This topic about companies duty being to grow is interesting to me. This ties in with something I came up with a while ago. I prefer to use the term entity, and use it to describe anything that takes in money and uses it to grow. An entity could be a person, a company, or a government. One entity could be a part of another larger entity. Now one thing I hate is the anthropomorphication ($10 word) that people use on things like companies and the Earth (Gaia). People say stuff like the Earth doesn't want us here, or that a company wants to grow. When using these phrases you have to be careful to just be using them as analogy, not to actually be implying that a company has a sentient desire to grow. A company does want to grow, but it's just the results of all the parts that make it up, and the way they interact.

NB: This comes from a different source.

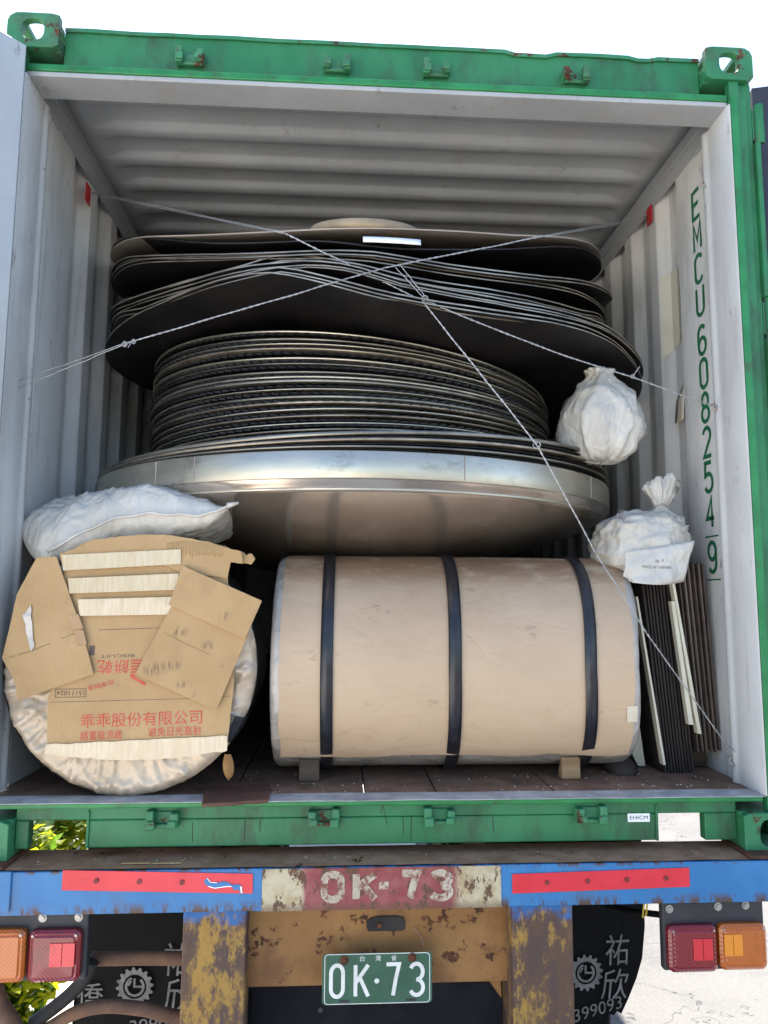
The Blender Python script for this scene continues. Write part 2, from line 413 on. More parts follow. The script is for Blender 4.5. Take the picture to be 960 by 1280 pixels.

I suppose we could debate that a person's conscience is just the result of the parts that make it up, and the way they interact, but that's another debate for another day.
First you understand that any entity that gets money will try to grow, and get more money you can start to understand how entities will interact. Companies and government are supposed to be enemies, balancing each other out, and often they do. This can be compared to any environment where there are forces competing for a limited resource (food, money). At this point I really wish you had read the Dawkins books, because he explains a lot of competition stuff that I'd like to use as analogies. However, to simplify, animals almost always compete for the same resources, but sometimes it's in both their best interests to work together (those fish that clean sharks teeth, ants and some crazy things that live in their colonies breaking up leafs). This is how we can think of entities working. They will do what is best for them, usually that will be at the detriment of other entities, but sometimes that'll be mutual beneficial for both entities.
Again I'd like to remind that an entity is a person, company, government, school, organization, or anything else that collects money and grows. Remember here that taxes are detriment to the individual, but a benefit to the government (some people like to say it hurts one person, but benefits everyone, which is not true, it hurts one, and benefits many, a slight but important difference). In the case of a individual giving up money to a government you can think of it as pure intimidation, the same thing that would make a rat give up food to a tiger (or whatever), you lose a little, but if you resist you lose a lot. Remember that money is power for entities. I'm sure that in practice there are a few other things that give an entity power besides money, but money is easy to measure and see, and it always gives power.
Any entity that gains money will use it to get itself more money. As it gets more and more money it will have more and more ability to gain money. It doesn't matter if it's a person, company, or government it will use it's money to gain money. It's often said that a companies desires is to grow, which matches what I am saying, but I take it to a greater scale, everything desires to grow.
(I want to say Obviously,) The only entities that matter are people. The other entities are made to aid and help the people. Companies and governments are both vastly different organizations, but both tend to reach the same goal. By getting money for many different people they can provide things better than each individual by themselves.
Now that I've (re)explained my entities growing idea, I'm not certain how it ties in with your story. SWA, Continental, the US Govt, and each person, each wanted what was best for them, in some cases this meant working with other entities, in some cases it meant working against them. But in all cases it was only doing what was best for itself, never did any of them have any altruism (opposite of selfish [often used by Dawkins, I didn't know it at first]). To say that SWA has a social responsibility is at the same time true and naïve. Ideally every non human entities only purpose is to better serve humans, but realistically the only thing that any entity does is grow, and help itself.
The key is organizing it, and the environment it works in, so that the only way it can grow is by helping people. Continental found a way to grow so that it didn't have to help people, and it exploited it. The government found a way to grow that didn't require helping people and exploited it (presumably they got money from continental).
To actually address what you said, neither SWA or continental is going out of business. Even after 9/11, and without government subsides (remember subsides is another way to say the government forcing you at gunpoint to give money to someone else). That's the beauty of capitalism, if something is a valuable service people will pay for it, and if there is something people are willing to pay for then someone will provide it. The airlines may have had to drastically slashed prices, but they'd stay in business. Even if they did go out of business providing flights is very valuable, people will pay for it, and someone else would buy the planes and facilities at bankruptcy auctions and provide the service cheaper, and with less waste. That would be bad for the current presidents of the airlines, as they wouldn't be in charge of these new airlines, which means no money for them. Again remember that the presidents are entities, that want their own best interest, not the companies best interest, at the same time the company is an entity that wants it's best interest not the peoples. The CEO's/companies don't care if the people have air flight, they only care if they are providing it and getting lots of money for it.
To restate my main point, had the airlines gone out of business others would have moved in the fill the gap, and done a better job. I guess I didn't really talk about your points, because to me they are all givens. The fact that companies want to grow, and will use the government to do so is nothing new. I'm more interested in how to fix it. And to fix it we must understand the process of how it happens.